Josh Allen's legs leading Bills in rushing but not to wins

ORCHARD PARK, N.Y. -- Josh Allen, with abrasions on his torso and blood still glistening from beneath his left elbow, walked slowly across the Buffalo Bills' locker room after Sunday's 27-23 loss to the New York Jets.

Allen had just run for 101 yards, becoming the NFL's first quarterback of the Super Bowl era (since 1966) to rush for at least 100 yards in consecutive games. The rookie's 335 rushing yards over the past three games, including 99 in a Nov. 25 win over the Jaguars and 135 in a Dec. 2 loss to the Miami Dolphins, topped Michael Vick's 294 yards over a three-game stretch in 2006 as the most in the Super Bowl era.

Allen's 101 rushing yards Sunday raised his total to 490 for the season, surpassing LeSean McCoy's 479 yards for the team lead.

Battered Sunday from carrying the ball nine times and taking 10 quarterback hits, the No. 7 overall pick had little interest in basking in his accomplishments.

"I want to win football games," he said. "I could care less."

Winning football games will take a more complete performance from Allen and those around him. In order for the Bills' first-round pick to become their bona fide franchise quarterback he will have to stay healthy and corral his capable, but sometimes reckless, arm.

Despite Allen's unprecedented success as a runner, the Bills have lost each of their past two games to fall to 4-9. There was optimism oozing from Allen's outing in a 21-17 defeat to Miami, but he was outplayed as a passer Sunday by No. 3 overall pick Sam Darnold.

Allen entered Sunday with a 52.9 percent completion rate this season, lower than the 56 percent mark at Wyoming that called his accuracy into question prior to the draft. He completed only 50 percent of his passes (18-of-36) against the Jets, threw two interceptions and finished with a bleak 44.4 passer rating.

Darnold ran for only 10 yards but completed 67 percent of his passes, led the Jets' game-winning touchdown drive and ended with a 83.7 rating.

Allen owned the NFL's sixth-best Total QBR in his previous two games after returning in Week 12 from an elbow injury, but the carelessness with the football that plagued him early this season returned Sunday. Allen lost a fumble while attempting to scramble in the first quarter and was picked off in the second quarter when he launched a pass off his back foot while being chased toward the sideline.

"Heaving up a blind pass to maybe pick up 10 yards, rather than throwing the ball away, I can't do that," Allen said.

Allen's second interception came late in the fourth quarter when, with a little more than a minute remaining and no timeouts, Allen tried to force a pass into tight coverage on wide receiver Zay Jones.
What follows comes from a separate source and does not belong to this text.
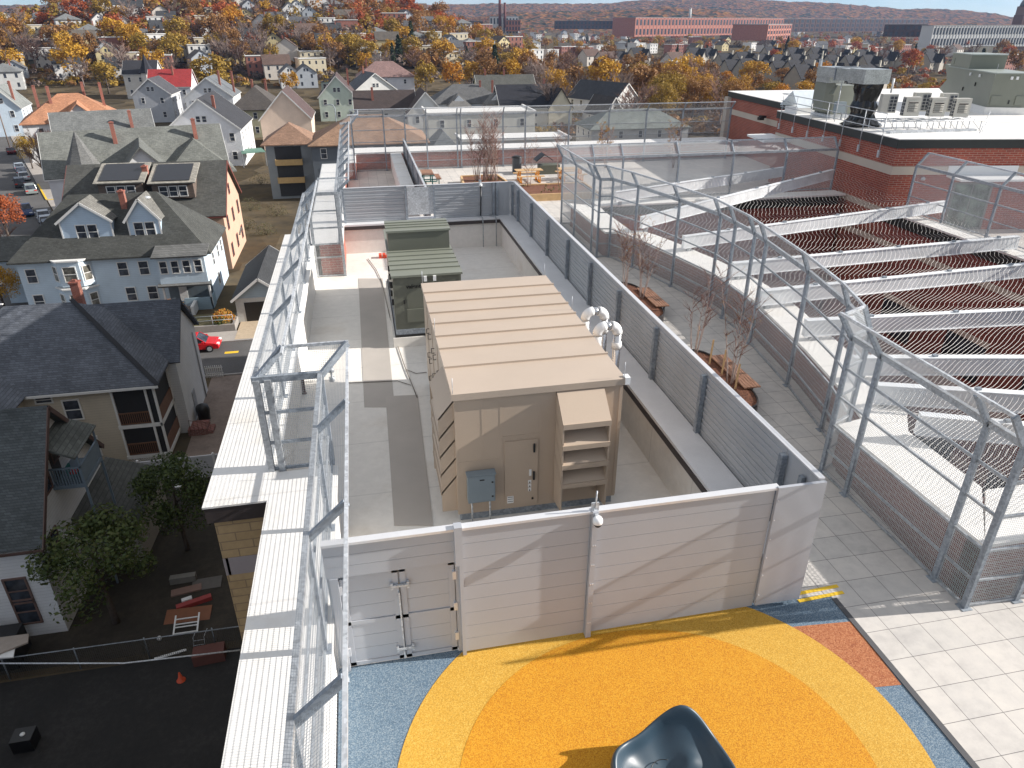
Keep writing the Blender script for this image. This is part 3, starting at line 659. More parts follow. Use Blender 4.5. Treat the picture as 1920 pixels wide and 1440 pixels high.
# white insulated pipes
def elbow(mb, c, r): mb.lathe(Vector(c) - Vector((0, 0, 0)), [(0.02, -r), (r*.75, -r*.7), (r, 0), (r*.75, r*.7), (0.02, r)], 12)
t = thing('insulated_pipe', 'two looped white insulated pipes with polished joints leaving the beige unit', 'pipe', (5.4, 16, -.3))
for py, zz, lab in ((16.45, 2.42, 0), (15.42, 2.42, 1)):
    m = MB()
    arc = lambda c, r, a0, a1: [(c[0] + r*math.cos(R(a)), py, c[2] + r*math.sin(R(a))) for a in range(a0, a1 + (15 if a1 > a0 else -15), 15 if a1 > a0 else -15)]
    m.tube([(5.06, py, zz - .1), (5.2, py, zz - .1), (5.3, py, zz - .04)], .115, 12)
    m.tube([(5.3, py, zz - .25), (5.3, py, zz + .08)], .12, 12)
    m.tube(arc((5.5, 0, zz + .12), .2, 180, 95), .125, 12); m.tube(arc((5.62, 0, zz + .12), .2, 85, 0), .125, 12)
    part('pipe_jacket', m, M_pvc, t)
    m = MB(); m.tube([(4.86, py, zz - .1), (5.08, py, zz - .1)], .1, 12); m.tube([(5.49, py, zz + .32), (5.63, py, zz + .32)], .105, 12)
    m.tube([(5.82, py, zz + .1), (5.82, py, -.28)], .1, 12); m.tube([(5.3, py, zz - .24), (5.3, py, -.28)], .1, 12)
    part('polished_joint', m, M_shiny, t)
    m = MB(); m.tube([(5.82, py, zz - .12), (5.82, py, zz - .3)], .125, 12); part('pipe_jacket', m, M_pvc, t)

# ------------------------------------------------------------------ grey green unit
t = thing('air_handling_unit', 'grey green rooftop air handling unit with a raised rear section behind the beige unit', 'air handler', (1.7, 25, -.3))
gx0, gx1, gy0, gym, gy1 = .61, 2.82, 22.15, 25.6, 28.0
m = MB(); m.box(gx0, gx1, gy0, gy1, .3, 2.1); m.box(gx0 + .02, gx1 - .02, 24.95, 26.35, 2.1, 2.82)
for x in (gx0 + .02, gx0 + .42, 1.72, 2.0, gx1 - .07): m.box(x, x + .05, gy0 - .012, gy0, .35, 2.05)
m.box(1.0, 1.66, gy0 - .05, gy0, .55, 1.0)
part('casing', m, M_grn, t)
m = MB(); m.box(gx0 - .05, gx1 + .05, gy0 - .06, gy1, 2.1, 2.17)
for y in (22.7, 23.2, 23.7, 24.2, 24.7): m.box(gx0 - .05, gx1 + .05, y - .025, y + .025, 2.17, 2.21)
m.box(gx0 - .03, gx1 + .03, 24.9, 26.4, 2.82, 2.89)
for y in (25.3, 25.65, 26.0): m.box(gx0 - .03, gx1 + .03, y - .025, y + .025, 2.89, 2.93)
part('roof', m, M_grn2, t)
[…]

"I pressed it and forced a bad ball, instead of going through my progressions," he said.

Jones did not help Allen's cause earlier in the fourth quarter when, without contact from a defender, he dropped a pass from Allen on second-and-20 from the Jets' 48-yard line. Jones, a second-round pick in 2017, was the most experienced of Allen's top three receivers entering the game. Undrafted rookie Robert Foster and 2017 fifth-round pick Isaiah McKenzie also started Sunday.

Reinforcements for Allen will not come until the offseason, when the Bills have 10 draft selections and more than $80 million in salary-cap space. Addressing wide receiver will be near the top of general manager Brandon Beane's priorities, but questions should be raised about the futures of McCoy and tight end Charles Clay in Buffalo.

Both players have been mainstays in the offense since 2015 but will each count $9 million against the salary cap next season. Clay will turn 30 in February and McCoy will turn 31 in July.

McCoy has three games left to turn around what has been the worst season of his career, and his availability could be in doubt. After rushing twice for 1 yard Sunday, McCoy left the game in the first quarter with a hamstring injury and did not return. He declined to speak to reporters in the locker room afterward.

"We've got to protect the quarterback and run the football with somebody other than our quarterback," coach Sean McDermott said. "We've got to take a hard look at that. It's been an issue. I know that when the quarterback is your leading rusher, it's not a healthy thing, week in and week out."

The offensive line shares some blame for the inability of the Bills to establish a running game outside of Allen's scrambling, and for the hits Allen took as a passer. The rookie also pointed a finger at himself.

"I got to start limiting the hits I take on myself," he said.